The agreement must relate to a "defined legal relationship," which is usually contractual (like a lease or a sales agreement) but can also be non-contractual (such as a tortious claim arising from a specific interaction).

4. Arbitrability of the Subject Matter

Not all disputes can be resolved via arbitration. For an agreement to be valid, the subject matter must be "arbitrable" under Indian law. For example, criminal matters, matrimonial status, insolvency, and guardianship are generally considered non-arbitrable as they involve "rights in rem" (rights against the world) rather than "rights in personam" (rights against a specific person).

5. Capacity of the Parties

The parties entering into the agreement must have the legal capacity to contract under the Indian Contract Act, 1872. This means they must be of sound mind, have attained the age of majority, and must not be disqualified by any law.

6. Doctrine of Severability (Separability)

A unique feature of an arbitration agreement is that it is often treated as a separate contract from the main "container" contract.
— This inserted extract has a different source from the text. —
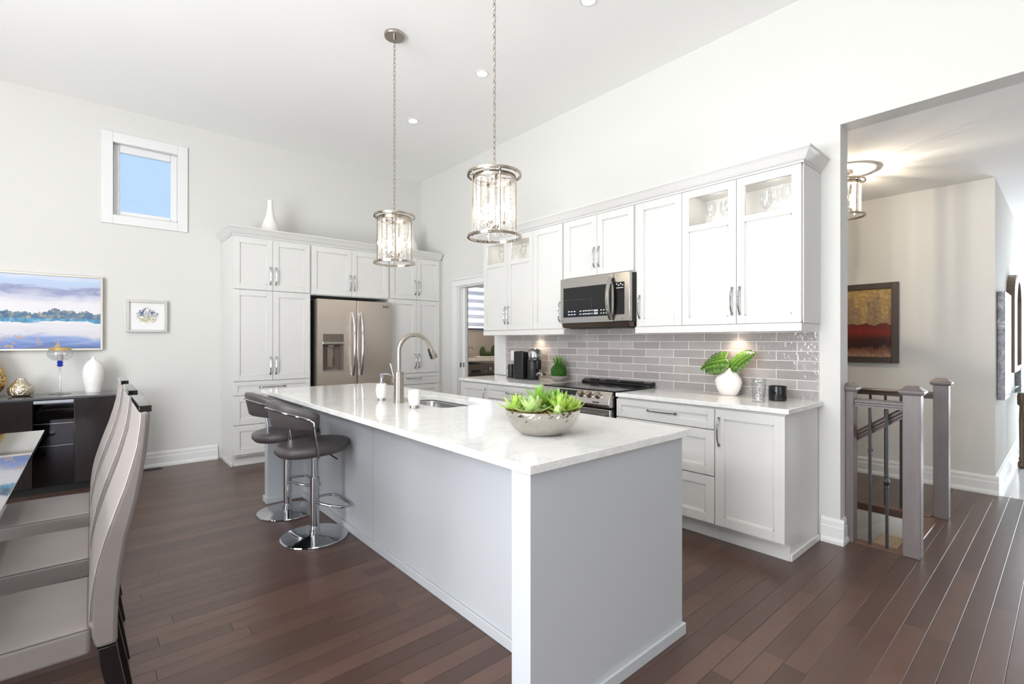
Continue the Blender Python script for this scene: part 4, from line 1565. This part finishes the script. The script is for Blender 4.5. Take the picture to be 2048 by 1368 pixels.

Under Section 16(1)(b), even if the main contract is found to be null and void, the arbitration clause survives for the purpose of resolving the dispute regarding that invalidity.

Effect of a Valid Agreement (Section 8)

If a party to an arbitration agreement files a suit in a civil court despite the existence of the agreement, the other party can apply to the court to refer the matter to arbitration. Under Section 8, if a valid arbitration agreement exists, the judicial authority is mandated to refer the parties to arbitration, unless it finds that prima facie no valid arbitration agreement exists.

Provisions Regarding Appointment, Types, Qualification and Termination of Arbitrators

The appointment of arbitrators is a critical phase in the dispute resolution process, governed primarily by the principle of party autonomy. The Arbitration and Conciliation Act, 1996, provides a clear framework for how a tribunal is formed and the various forms it can take.

1. Provisions Regarding Appointment (Section 11)

Section 11 of the Act is the primary provision dealing with the appointment of arbitrators. It balances the parties' right to choose their adjudicator with the court's power to step in when the process stalls.

  • Nationality (Section 11(1)): Unless otherwise agreed by the parties, a person of any nationality may be an arbitrator.

  • Procedure (Section 11(2)): Parties are free to agree on a procedure for appointing the arbitrator or arbitrators.

  • Default Appointment (Three Arbitrators): If there is no agreed procedure for a three-member tribunal, each party appoints one arbitrator, and those two appointees then appoint the third "presiding" arbitrator.

  • Court Intervention (Section 11(4) & 11(6)): If a party fails to appoint an arbitrator within 30 days of a request, or if the two appointed arbitrators fail to agree on a third, the appointment is made by the Supreme Court (in International Commercial Arbitration) or the High Court (in domestic cases).

  • Arbitration Council of India (ACI): Following the 2019 Amendment, the Act envisions that the appointment process will eventually be handled by designated "Arbitral Institutions" graded by the ACI, further reducing direct court involvement.

2. Types of Arbitrators

Arbitrators can be classified based on their role within the tribunal or the nature of their appointment:

  • Sole Arbitrator: A single individual who hears the case and renders the award. This is common in smaller or less complex disputes to save time and costs.

  • Presiding Arbitrator (Umpire): In a tribunal of three, this is the third arbitrator appointed by the two party-appointed arbitrators. They act as the chairperson of the tribunal.

  • Party-Appointed Arbitrator: An arbitrator selected directly by one of the parties. Despite being appointed by one side, they have a legal duty to remain independent and impartial under Section 12.

  • Institutional Arbitrator: An arbitrator appointed from a panel maintained by a specialized institution (like the DIAC or SIAC) which administers the arbitration under its own rules.

  • Ad Hoc Arbitrator: An arbitrator appointed for a specific dispute where the parties have not chosen an institution to manage the process.

3. Qualifications and Disqualifications (Section 12)

While parties can choose anyone, the law ensures the integrity of the process through mandatory disclosures:

  • Disclosure (Section 12(1)): When a person is approached for appointment, they must disclose in writing any circumstances likely to give rise to justifiable doubts as to their independence or impartiality.

  • Seventh Schedule: This schedule lists specific relationships (professional, financial, or personal) that make a person ineligible to be an arbitrator unless the parties expressly waive this in writing after the dispute has arisen.

  • Fifth Schedule: This provides a guide to the types of circumstances that may give rise to justifiable doubts about an arbitrator’s neutrality.

4. Termination and Substitution

  • Termination of Mandate (Section 14 & 15): The mandate of an arbitrator terminates if they become de jure or de facto unable to perform their functions, withdraw from office, or if the parties agree to terminate them.

  • Substitution (Section 15(2)): Where the mandate of an arbitrator terminates, a substitute arbitrator shall be appointed according to the rules that were applicable to the appointment of the arbitrator being replaced.